The party said the report offers a “sobering, factual explanation for one of the most striking paradoxes of the 2023 presidential election: Peter Obi’s near mythical dominance in the South East and his resounding electoral collapse across the rest of Nigeria.”

In a statement signed by the party’s spokesman, Seye Oladejo, the APC said the conclusions of the report were based on empirical evidence rather than political speculation.

“This is not political conjecture. It is mathematics, statistics, and electoral geography speaking plainly,” Oladejo said.

According to him, the study showed that Anambra State recorded a 24.9 percent anomaly rate, meaning nearly one in four polling units displayed multiple fraud indicators. Enugu recorded 16.7 percent, while Imo had 10.9 percent. He noted that the three states accounted for a disproportionate share of the 4,351 anomalous polling units identified nationwide out of 123,918 analysed.

By contrast, Oladejo said Lagos State recorded an anomaly rate of 2.3 percent, while Oyo State recorded just 0.3 percent.

“In an election decided by margins running into hundreds of thousands of votes, such clusters of ‘perfect scores,’ suspiciously round percentages, and statistically improbable vote distributions, 2,328 of which were traced largely to LP strongholds, are not trivial.
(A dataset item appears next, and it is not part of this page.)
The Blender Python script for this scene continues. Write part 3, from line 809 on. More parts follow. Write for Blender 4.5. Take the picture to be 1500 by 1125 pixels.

They are electorally consequential,” he said.

Oladejo argued that the statistical findings explain why Obi recorded overwhelming margins in the South East but suffered heavy losses across the North, South West, South South, and parts of the Middle Belt, where he said competitive political environments made electoral manipulation more difficult.

He stressed that Obi’s popularity was not in dispute but maintained that dominance in one region does not excuse irregularities.

“The report correctly acknowledges that Peter Obi enjoyed genuine popularity in the South East. Lagos APC does not dispute this. However, the study exposes an inconvenient but critical truth: hegemonic popularity is precisely the environment in which subtle electoral manipulation thrives,” he said.

He added that in regions where opposition voices are muted, scrutiny of results is weaker, allowing questionable figures to pass unnoticed.

“Plausible fraud, 58 percent here, 65 percent turnout there, slips through as defensible, even when fraudulent,” Oladejo said.

According to him, politically pluralistic states such as Lagos, Oyo, Kaduna, and Plateau naturally constrain such practices due to the presence of multiple strong parties, vigilant agents, and active civil society.

“Let the record be stated plainly: Peter Obi secured only 29.1 percent of the total votes cast nationwide. He placed third overall, behind both APC and PDP. Outside the South East, his performance was not merely weak. It was catastrophic for anyone presented as a serious national alternative,” he said.

Oladejo maintained that the report neither delegitimises Nigeria’s democracy nor invalidates the 2023 election.

“What it does and does powerfully is restore honesty to a debate long polluted by emotion, misinformation, and selective outrage,” he said.

He concluded that Obi was not defeated by conspiracy but by electoral realities.

“He was defeated by electoral arithmetic, national spread requirements, competitive politics, and his failure to translate regional enthusiasm into national acceptability.

“The Lagos State APC welcomes further independent audits, stronger technological safeguards, and the visible prosecution of offenders across all parties.

“Democracy is best served not by mythology, but by truth. And the numbers, once again, refuse to lie,” Oladejo added.